MRT WOOS.
- it’s just damn crowded. period.
- the hand rails are for commuters to hold on to, not for you to hug on to fatty.
- dare to touch me and my 3-inch heels will kiss your ass.
- let alighting passenger pass through first. it’s either you’re blind or deaf not to see/hear the reminders.
- the mrt is the 2nd place you’ll see people fighting and rushing over a seat. (guess where the 1st place is)
- its a nightmare for short petite people like me when this person holds on to the hand rail, and you see a bad looking wet armpit. you hit the jackpot if smells as bad as it looks!
- young kids today will probably be deaf when they reach 21 because of the degree of volume on their ipods.

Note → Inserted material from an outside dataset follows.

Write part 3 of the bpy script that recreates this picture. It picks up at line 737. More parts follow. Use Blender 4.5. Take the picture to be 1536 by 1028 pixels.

- secondary school looking kids sitting/squatting on the floor when its rush hour. great.
- waiting for 60zillion minutes for the next train when its rush hour. lessen the waiting time please!
- the train moves as fast as that auntie with the electronic wheelchair and that road sweeper.
- you’re in a hurry, but everything seems to be slow and delayed. you’re not in a hurry and wants to take your own sweet time, and everything seems to be as fast as road runner. murphy’s law.
- there should be a fine for those people who SHOUTS i mean talks on their mobile phones as if the person on the other line is deaf. please the entire nation of timbuktu can hear you!
- dude, say it not spray it! (urghhhhh)
- have i mentioned it’s extremely crowded?